Tenía algo que contar, pero lo he olvidado. No me había ocurrido nunca; por lo general, cuando te vas curtiendo en el oficio, acumulas recursos para, en un caso de apuro como este, sacar adelante una columna con un mínimo de dignidad. Mi estrategia ha sido esperar, estar alerta para que cuando saltara la chispa, poder cazarla al vuelo. Nunca me ha fallado. “Que las musas te pillen trabajando”, en afortunada sentencia de Pablo Picasso.

Pero, ya digo, no me acuerdo de cuál era mi intención al encarar esta última columna, de este escrito que cierra el año, de estas últimas cuatro letras.
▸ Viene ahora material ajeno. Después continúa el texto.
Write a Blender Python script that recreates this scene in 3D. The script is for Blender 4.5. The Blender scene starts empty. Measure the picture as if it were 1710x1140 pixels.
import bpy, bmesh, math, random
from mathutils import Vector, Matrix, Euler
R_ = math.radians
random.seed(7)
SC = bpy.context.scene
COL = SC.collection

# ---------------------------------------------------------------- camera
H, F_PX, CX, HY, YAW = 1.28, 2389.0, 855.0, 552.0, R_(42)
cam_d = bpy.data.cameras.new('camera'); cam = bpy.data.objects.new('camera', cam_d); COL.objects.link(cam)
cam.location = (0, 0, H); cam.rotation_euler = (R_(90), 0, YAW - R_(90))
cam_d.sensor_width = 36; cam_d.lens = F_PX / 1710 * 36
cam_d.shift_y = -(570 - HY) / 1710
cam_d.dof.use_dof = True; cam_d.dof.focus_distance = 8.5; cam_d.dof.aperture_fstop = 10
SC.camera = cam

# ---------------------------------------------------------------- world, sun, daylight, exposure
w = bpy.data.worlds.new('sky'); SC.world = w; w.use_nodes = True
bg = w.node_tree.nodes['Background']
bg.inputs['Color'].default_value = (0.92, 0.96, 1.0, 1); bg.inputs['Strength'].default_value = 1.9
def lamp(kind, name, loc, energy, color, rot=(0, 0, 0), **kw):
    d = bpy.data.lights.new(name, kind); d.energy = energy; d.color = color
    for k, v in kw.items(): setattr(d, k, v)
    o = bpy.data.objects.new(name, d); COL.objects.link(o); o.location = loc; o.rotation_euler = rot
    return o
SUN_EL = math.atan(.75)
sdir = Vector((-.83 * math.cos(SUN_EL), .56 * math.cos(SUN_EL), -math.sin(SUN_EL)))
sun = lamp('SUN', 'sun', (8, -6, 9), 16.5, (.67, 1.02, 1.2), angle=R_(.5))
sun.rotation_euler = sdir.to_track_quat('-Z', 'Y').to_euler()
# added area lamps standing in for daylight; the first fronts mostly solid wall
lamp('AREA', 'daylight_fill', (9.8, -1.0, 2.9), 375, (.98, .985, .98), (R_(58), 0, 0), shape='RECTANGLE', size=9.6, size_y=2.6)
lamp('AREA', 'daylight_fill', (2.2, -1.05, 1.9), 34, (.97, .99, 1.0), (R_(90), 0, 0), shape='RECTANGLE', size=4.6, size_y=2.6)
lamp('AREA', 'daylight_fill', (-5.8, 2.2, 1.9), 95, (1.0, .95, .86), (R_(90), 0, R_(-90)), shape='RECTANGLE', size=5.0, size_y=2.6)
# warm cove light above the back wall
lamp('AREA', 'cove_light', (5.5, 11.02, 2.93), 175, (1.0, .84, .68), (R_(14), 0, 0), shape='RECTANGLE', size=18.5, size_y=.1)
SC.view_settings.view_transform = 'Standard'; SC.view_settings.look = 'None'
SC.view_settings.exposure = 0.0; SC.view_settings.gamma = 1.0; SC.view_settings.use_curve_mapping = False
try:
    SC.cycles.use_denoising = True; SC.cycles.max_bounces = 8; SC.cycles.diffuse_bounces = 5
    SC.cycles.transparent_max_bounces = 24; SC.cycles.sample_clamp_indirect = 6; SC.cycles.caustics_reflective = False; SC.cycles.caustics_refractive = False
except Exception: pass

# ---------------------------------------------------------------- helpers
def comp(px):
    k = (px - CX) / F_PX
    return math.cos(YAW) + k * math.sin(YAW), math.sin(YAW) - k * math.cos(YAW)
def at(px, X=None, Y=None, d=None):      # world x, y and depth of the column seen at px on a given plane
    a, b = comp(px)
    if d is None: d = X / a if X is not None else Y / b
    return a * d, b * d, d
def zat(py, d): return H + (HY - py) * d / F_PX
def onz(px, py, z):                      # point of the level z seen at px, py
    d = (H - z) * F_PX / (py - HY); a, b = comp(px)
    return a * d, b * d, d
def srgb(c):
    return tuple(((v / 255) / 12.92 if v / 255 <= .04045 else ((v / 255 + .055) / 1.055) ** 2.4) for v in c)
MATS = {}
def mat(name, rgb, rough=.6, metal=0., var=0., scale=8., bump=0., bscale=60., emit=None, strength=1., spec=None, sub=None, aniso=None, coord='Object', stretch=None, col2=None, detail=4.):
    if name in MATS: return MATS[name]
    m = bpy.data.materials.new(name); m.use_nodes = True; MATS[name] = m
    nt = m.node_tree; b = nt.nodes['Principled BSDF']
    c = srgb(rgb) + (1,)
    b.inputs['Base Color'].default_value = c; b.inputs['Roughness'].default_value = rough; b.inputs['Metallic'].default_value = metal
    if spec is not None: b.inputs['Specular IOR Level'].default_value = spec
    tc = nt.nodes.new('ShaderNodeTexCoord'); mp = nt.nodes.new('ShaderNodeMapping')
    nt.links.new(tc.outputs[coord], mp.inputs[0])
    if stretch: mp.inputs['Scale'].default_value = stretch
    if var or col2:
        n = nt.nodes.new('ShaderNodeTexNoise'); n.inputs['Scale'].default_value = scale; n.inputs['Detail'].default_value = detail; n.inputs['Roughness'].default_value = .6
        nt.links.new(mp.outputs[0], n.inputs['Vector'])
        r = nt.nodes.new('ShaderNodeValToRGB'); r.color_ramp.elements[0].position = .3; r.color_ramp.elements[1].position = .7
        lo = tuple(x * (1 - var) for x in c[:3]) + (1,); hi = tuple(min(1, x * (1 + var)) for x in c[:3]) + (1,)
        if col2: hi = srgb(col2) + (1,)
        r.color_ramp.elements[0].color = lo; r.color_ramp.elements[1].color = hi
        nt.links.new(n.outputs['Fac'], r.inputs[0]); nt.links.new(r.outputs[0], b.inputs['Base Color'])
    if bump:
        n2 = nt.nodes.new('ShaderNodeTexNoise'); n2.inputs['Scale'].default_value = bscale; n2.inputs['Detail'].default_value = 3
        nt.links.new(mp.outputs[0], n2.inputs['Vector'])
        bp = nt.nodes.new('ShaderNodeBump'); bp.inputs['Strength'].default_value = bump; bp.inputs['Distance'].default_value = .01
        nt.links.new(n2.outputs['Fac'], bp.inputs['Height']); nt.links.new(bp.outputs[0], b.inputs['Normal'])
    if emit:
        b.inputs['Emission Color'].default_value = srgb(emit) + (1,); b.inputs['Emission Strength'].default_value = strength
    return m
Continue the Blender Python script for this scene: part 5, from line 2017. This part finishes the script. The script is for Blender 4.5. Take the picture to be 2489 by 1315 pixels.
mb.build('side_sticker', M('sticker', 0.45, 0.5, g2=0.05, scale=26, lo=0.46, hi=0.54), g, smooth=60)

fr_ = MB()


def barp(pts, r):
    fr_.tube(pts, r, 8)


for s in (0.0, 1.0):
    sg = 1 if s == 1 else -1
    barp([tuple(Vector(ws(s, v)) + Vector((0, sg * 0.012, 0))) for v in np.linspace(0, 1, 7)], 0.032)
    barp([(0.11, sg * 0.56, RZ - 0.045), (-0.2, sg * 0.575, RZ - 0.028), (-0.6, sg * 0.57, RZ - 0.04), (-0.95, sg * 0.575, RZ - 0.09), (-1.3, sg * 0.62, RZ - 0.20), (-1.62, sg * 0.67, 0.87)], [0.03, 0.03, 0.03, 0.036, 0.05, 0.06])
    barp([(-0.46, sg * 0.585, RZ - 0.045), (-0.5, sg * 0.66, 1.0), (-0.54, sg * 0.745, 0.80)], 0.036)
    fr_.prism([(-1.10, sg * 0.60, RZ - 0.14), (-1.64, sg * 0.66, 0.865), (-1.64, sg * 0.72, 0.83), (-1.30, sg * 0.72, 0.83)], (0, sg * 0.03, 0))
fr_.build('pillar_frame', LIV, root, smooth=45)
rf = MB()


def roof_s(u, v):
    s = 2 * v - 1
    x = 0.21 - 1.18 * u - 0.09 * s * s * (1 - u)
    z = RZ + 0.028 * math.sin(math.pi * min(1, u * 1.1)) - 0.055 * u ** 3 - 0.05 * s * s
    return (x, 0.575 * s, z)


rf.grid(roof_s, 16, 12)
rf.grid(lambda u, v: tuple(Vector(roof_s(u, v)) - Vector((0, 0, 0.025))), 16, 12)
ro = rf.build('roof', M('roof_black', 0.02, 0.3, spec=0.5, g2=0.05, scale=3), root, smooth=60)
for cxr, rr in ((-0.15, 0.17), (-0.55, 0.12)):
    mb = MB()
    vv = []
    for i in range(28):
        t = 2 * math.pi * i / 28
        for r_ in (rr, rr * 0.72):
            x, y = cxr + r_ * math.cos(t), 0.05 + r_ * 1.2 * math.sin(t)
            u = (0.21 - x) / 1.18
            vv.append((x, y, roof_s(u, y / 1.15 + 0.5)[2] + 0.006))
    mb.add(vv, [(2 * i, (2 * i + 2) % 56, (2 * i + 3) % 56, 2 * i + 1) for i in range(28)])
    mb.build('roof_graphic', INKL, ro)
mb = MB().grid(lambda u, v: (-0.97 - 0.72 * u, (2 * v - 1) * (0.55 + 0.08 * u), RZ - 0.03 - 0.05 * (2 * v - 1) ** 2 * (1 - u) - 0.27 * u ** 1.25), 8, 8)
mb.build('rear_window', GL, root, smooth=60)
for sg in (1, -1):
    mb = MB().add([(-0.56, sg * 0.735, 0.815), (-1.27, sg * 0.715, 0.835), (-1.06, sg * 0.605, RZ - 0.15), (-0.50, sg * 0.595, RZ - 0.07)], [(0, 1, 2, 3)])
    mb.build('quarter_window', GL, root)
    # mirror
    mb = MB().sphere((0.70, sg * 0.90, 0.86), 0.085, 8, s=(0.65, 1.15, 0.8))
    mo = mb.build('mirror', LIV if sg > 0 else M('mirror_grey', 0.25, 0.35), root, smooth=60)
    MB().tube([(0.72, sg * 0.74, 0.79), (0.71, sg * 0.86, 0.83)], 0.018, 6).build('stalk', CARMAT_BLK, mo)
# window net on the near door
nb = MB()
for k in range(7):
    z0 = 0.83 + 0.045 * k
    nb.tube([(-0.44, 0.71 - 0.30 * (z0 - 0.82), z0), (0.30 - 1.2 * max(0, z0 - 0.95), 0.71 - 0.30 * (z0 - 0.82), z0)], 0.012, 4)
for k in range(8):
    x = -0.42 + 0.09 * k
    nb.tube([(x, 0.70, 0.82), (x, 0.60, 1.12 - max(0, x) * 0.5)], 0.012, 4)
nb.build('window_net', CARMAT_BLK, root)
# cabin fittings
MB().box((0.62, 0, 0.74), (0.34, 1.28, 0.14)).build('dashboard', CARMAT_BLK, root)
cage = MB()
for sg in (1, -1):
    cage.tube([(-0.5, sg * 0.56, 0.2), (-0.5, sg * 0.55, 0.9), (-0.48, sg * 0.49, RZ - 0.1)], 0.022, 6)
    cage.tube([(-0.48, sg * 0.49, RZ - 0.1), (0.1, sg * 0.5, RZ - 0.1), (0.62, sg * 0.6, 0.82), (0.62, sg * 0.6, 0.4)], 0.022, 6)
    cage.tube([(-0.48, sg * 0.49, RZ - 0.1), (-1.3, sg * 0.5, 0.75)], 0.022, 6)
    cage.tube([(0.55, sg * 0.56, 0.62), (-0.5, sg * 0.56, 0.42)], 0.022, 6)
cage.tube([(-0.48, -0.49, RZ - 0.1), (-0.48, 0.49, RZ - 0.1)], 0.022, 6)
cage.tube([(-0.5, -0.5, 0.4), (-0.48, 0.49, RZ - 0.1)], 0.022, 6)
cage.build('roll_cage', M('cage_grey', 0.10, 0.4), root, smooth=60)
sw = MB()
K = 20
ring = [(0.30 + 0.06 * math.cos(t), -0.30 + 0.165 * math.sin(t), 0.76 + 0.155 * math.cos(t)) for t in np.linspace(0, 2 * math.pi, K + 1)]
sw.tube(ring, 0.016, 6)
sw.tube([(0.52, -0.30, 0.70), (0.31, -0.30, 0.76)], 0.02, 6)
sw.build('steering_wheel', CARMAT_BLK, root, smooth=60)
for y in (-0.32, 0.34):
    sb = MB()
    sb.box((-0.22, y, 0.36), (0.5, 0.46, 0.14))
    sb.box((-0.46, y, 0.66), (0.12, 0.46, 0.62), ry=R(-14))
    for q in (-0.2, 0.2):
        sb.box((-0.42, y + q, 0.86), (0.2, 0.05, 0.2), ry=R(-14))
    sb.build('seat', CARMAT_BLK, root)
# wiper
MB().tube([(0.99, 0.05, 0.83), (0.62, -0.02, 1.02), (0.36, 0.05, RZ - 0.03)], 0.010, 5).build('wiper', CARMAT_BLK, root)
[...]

No sé si lo que planeaba tenía que ver con algún agradecimiento íntimo –muy del uso en una fecha tan señalada– a mi familia y amigos y amigas; si lo que me empujaba a rasgar el teclado era escribir de los compañeros y compañeras que han dado y dan sentido a la vida de esta redacción, de los que engrasan a diario ese eje de este periódico que es la rotativa, y de quienes se ocupan del resto de la intendencia. Descarto también que mi pretensión original fuera sacar a la luz a gente tóxica: Olga nunca me lo permitiría.

Olga es mi Sigrid de Thule, nuestra Madre Teresa de Calcuta, un Ángel de la Guarda para todos. Así que por ahí tampoco irían los tiros. Es más, seguro que lo que no pretendía, válgame Dios, sería arreglar cuentas con alguien, pasar facturas que nunca saldan viejas deudas, citar a quien me ha ignorado o devolver la afrenta al que me ha ofendido: ninguno de ellos merecería que gastara una sola línea. Tampoco es mi estilo. Por eso desecho que la idea primitiva de este artículo caminara por esos derroteros. Tendría más sentido hoy enredarse con todo lo bueno que dejamos atrás, con las personas que siempre hemos sentido cerca, con lo que no vuelve porque todo es perecedero, con lo que han cambiado las cosas desde la última campanada, desde la última uva.

Hubiera sido recurrente también abordar lo que trae el año nuevo-vida nueva, ese salto al vacío de días, semanas y meses que no serán, en adelante, como los días, semanas y meses hasta ahora conocidos. Pero cualquiera de esas lecturas resultaría de digestión pesada para el lector: ¡a mí qué me cuentas! Así que, llegado hasta aquí, con el espacio en blanco consumido, mejor no darle más vueltas. Si recuerdo de qué quería escribir, lo cuento otro día.